Sensorica has name tags to signify important types of documents. For example:

  • (S)--name-- signifies a document describing important organizational matters, such as governance.
  • ARCHIVE--name-- signifies a frozen document, usually in PDF format, for historical purposes.
  • TEMPLATE--name-- signifies a document that contains a methodology of work, intended to make processes uniform across projects or ventures

Sometimes these name tags are composed in the name of a doc.

Relevancy

In a highly collaborative environment documents are live, open to participation to various degrees, but certainly transparent (public read access). Documents are considered alive if they are still relevant in terms of collaboration. As such, they are subject to change, based on their future use.

Some documents are frozen, they only have a historical value. Freezing a document becomes necessary when its historical value becomes more important, to provide a snapshot in time in the evolution process of something.


Note that live documents can also provide access to history, i.e. snapshots in time as they were modified by contributors.


PRAXIS: Sensorica has historically used Google docs for live documents and PDFs, saved in Google drives with the live docs, for archived documents. The PDF format is considered more stable and highly portable, thus more suitable for long-term storage with a good probability of future accessibility. Archived documents have the term ARCHIVE in their name, to make them easily identifiable and searchable.

Repositories

See more on the concept of repository.

Documentation takes the form of a digital asset and usually lives as a file in a database. Some documents live on platforms, specialized repositories, where some other data can be aggregated related to their creation, use, fork, remix, etc. These platforms also offer functionality for process management, history and versioning, various collaboration tools, including discussion forums. Good examples are Github and Gitlab. In essence these platforms are designed to become attractors, i.e. incentivize agents to deposit their documentation within them, making them even more attractable. The problem is that these platforms, although they offer many possibilities of remix and allow emergence to happen from the aggregated content, they do become silos, impose their will on the community of developers and extract value unilaterally from the aggregated data.

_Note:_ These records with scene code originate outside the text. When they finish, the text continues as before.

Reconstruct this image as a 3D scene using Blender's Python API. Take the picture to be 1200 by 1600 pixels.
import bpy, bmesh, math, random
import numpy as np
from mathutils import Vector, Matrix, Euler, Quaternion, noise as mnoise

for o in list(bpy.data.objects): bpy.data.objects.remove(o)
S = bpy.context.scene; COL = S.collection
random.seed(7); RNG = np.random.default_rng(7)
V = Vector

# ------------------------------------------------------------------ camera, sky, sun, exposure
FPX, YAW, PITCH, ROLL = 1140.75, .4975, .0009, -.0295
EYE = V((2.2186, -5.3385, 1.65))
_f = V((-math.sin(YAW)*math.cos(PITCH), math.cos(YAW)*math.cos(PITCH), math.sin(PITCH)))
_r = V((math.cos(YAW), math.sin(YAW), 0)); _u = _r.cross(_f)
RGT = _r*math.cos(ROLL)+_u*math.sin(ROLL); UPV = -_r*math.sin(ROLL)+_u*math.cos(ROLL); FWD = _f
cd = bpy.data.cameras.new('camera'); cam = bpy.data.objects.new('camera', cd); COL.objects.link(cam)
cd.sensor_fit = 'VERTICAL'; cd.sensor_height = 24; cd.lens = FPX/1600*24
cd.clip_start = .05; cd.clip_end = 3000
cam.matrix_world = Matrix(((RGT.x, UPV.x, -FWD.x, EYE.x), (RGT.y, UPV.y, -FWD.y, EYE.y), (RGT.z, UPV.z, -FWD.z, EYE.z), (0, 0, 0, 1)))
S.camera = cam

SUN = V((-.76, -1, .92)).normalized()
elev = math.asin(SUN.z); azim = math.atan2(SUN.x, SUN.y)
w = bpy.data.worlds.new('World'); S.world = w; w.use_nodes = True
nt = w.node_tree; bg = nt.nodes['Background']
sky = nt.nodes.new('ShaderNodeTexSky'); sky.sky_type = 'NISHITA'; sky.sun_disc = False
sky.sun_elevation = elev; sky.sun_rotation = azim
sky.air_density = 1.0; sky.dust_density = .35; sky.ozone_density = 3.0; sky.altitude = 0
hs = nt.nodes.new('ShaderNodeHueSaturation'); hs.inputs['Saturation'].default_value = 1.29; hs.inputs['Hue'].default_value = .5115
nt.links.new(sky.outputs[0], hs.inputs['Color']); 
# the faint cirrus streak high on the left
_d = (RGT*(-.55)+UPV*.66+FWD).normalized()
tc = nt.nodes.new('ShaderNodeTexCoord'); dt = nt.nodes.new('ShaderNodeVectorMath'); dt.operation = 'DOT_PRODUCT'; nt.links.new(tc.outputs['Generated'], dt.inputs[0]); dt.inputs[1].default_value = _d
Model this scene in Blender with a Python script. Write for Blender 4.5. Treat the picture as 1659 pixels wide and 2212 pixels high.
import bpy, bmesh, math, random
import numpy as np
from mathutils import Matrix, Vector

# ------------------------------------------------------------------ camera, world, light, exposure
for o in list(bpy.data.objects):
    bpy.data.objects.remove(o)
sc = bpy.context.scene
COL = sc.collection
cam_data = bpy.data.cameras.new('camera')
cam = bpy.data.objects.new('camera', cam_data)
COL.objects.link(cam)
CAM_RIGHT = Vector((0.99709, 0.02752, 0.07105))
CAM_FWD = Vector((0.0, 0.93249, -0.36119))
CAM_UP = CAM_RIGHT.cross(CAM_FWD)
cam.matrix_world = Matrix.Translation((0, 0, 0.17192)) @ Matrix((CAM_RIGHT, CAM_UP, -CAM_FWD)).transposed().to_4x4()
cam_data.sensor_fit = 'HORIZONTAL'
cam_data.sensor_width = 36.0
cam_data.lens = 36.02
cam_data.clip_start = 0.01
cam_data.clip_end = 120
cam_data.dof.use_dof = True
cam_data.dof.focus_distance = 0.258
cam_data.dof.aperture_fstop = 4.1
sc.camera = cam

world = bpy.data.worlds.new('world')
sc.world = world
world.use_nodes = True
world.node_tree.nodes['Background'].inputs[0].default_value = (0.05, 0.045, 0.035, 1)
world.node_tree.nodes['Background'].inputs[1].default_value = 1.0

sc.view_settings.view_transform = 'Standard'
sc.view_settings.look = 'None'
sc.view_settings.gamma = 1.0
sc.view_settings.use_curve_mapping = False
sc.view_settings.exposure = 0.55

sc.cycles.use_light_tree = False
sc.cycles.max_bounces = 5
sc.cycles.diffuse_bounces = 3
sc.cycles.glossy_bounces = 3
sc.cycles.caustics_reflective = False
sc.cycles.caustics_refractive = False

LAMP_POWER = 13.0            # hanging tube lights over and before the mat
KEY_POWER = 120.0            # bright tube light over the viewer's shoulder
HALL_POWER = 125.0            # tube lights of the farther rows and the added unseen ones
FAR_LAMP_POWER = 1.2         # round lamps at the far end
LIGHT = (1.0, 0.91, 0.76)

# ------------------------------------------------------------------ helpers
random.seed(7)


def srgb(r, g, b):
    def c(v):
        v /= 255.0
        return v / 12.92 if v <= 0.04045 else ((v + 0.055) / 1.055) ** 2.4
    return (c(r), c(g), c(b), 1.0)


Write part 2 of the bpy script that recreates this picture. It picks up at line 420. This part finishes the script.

Documentation can be seen as digital assets and live as true commons on distributed storage systems, accessible by anyone at any time. They can live not as files, but as dapps, providing all the capabilities that Github provides, for example, even navigation to other related digital assets.

Standards

Documentation needs to follow standards for various reasons. First, in the digital age it must be machine readable, searchable and retrievable. Also, the documentation needs to be easily actionable. It must be presented in a format that allows rapid understanding, clarity, precision. Since peer production is a distributed process, agents need to compare and remix designs, for example, and a documentation standard allows agents to easily compare.

The Internet of Production Alliance (IoPA) is engaging actors in material peer production to design and adopt documentation standards, see more on OKH, or open know how.

Embedded documentation

Proposed by Tibi in 2023.

Documentation embedded in the artifact. If we think about software, documentation can be written in the code as comments. If we think about hardware devices, the documentation can be stored in some type of device. If it is an electronic device, it can be stored in the memory of the device, assuming that the device is provided with memory. This info could be accessed via some type of wired or wireless communication protocol. An example would be to scan a QR code to connect to the device for a file transfer and reading that file on a mobile device. If this is only a mechanical device, the information can be stored in some type of flash memory and provided with the device. Another alternative is to provide a link to a shared repository where the information lives.